We wanted to do something that would also draw attention to the plight of coral reefs around the world, which are being devastated by global warming and ocean acidification. The reason that we're crocheting a coral reef is because it turns out that all of those sort of frilly, crenulated forms that you see in coral reefs are actually the natural form of a geometry called hyperbolic geometry. It turns out that the best way to make models of those forms is with crochet.

It's pretty hard to make models of hyperbolic space, although nature has been doing it for hundreds of millions of years. A mathematician named Dr. Daina Taimina discovered that you could, in fact, make models of this geometry with crochet. It was a discovery she made in 1997, and my sister and I started playing around with what you could do with these crochet models. After a while we decided that we didn't want to make mathematically perfect ones anymore. Instead, my sister started deviating and making ones that were a little bit wonky and they started to immediately looking organic and natural -- they started looking like a coral reef. We had little clusters of them sitting on my coffee table, and my sister said, "What if we could crochet a coral reef?"

We thought that would be a lovely way to get a lot of women involved, and we could teach them about mathematics and geometry, while they were doing their crochet. It would also be a way to do a beautiful collective art project and bring together lots of different people and build something that was a beautiful invocation of a coral reef. It would also be a way to bring attention to fact that coral reefs are being devastated by global warming.

On Page 2: Watch Wertheim's TED talk and read more of this interview.

What, to you, is the feminist aspect of this project?

Basically, we think of it as a project that exists at the intersection of art, science, environmental consciousness, community art practice and feminism. Christine and I regard ourselves as feminists with every fiber of our being. Our mother was a leading feminist in Australia in the 1970s. We were brought up with feminist presuppositions and we believe that the collective work that women do (and have done) throughout history and even today is often ignored and undervalued.

This project has been a way to engage thousands and thousands of women. We've now had at least 5,000 women who have actively made models that have been exhibited in one of our exhibitions.
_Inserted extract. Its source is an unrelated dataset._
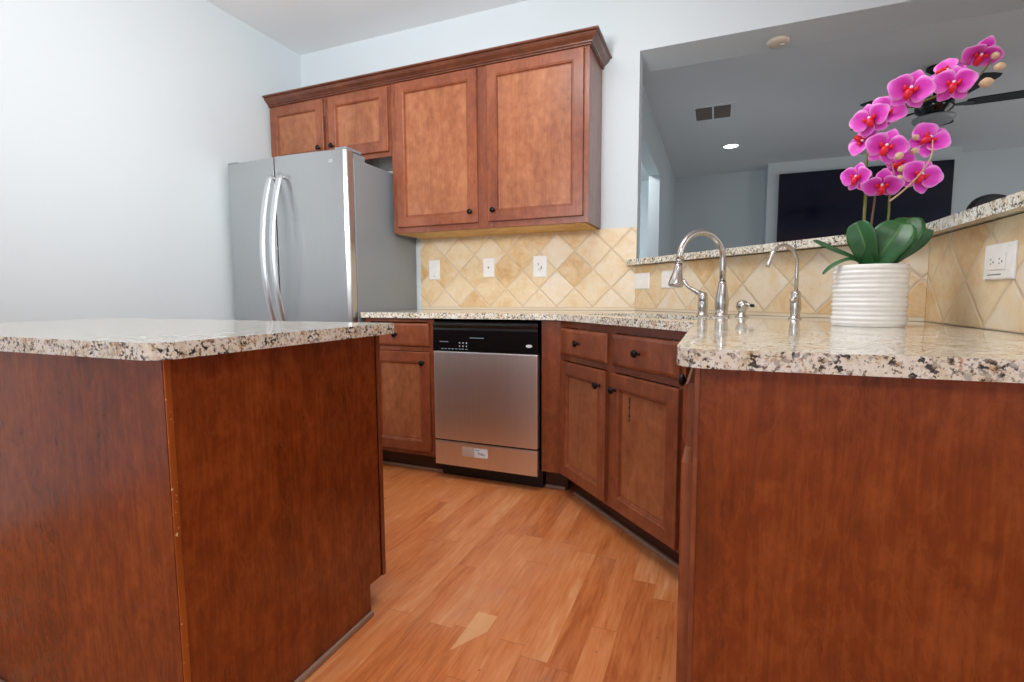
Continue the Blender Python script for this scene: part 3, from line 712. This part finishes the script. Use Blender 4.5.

Collectively, these women have built something that is really extraordinary using a traditionally feminine handicraft. Part of what's important for us about this is it's a way of giving voice and recognition to what is often been regarded as a very undervalued feminine labor.

So, you're teaching about something assumed to be complex like mathematics, while utilizing an art form often dismissed as trivial busywork, like crochet?

One of the things that I think has struck so many people about the project is that it combines a traditional feminine handicraft with really important mathematics. And it should be said that the mathematics of hyperbolic space, when it was discovered in the nineteenth century, actually, started a whole new branch of geometry called Non-Euclidean Geometry.

Non-Euclidean Geometry is the geometry and mathematics that underly the theory of relativity, which will therefore be used to tell us about the shape of the universe as a whole. One of the things we think is important about this project is that it tends to subvert our ideas about the separation of disciplines. So often in our society, you have the mathematicians over there doing their mathematics, and the women over there doing their handicraft and the environmentalists over in another corner doing there thing, and we tend to think if these as separate disciplines. But in fact, this project brings them all together and suggests that mathematics, environmentalism, handicraft and community art are not necessarily separate categories of human activity.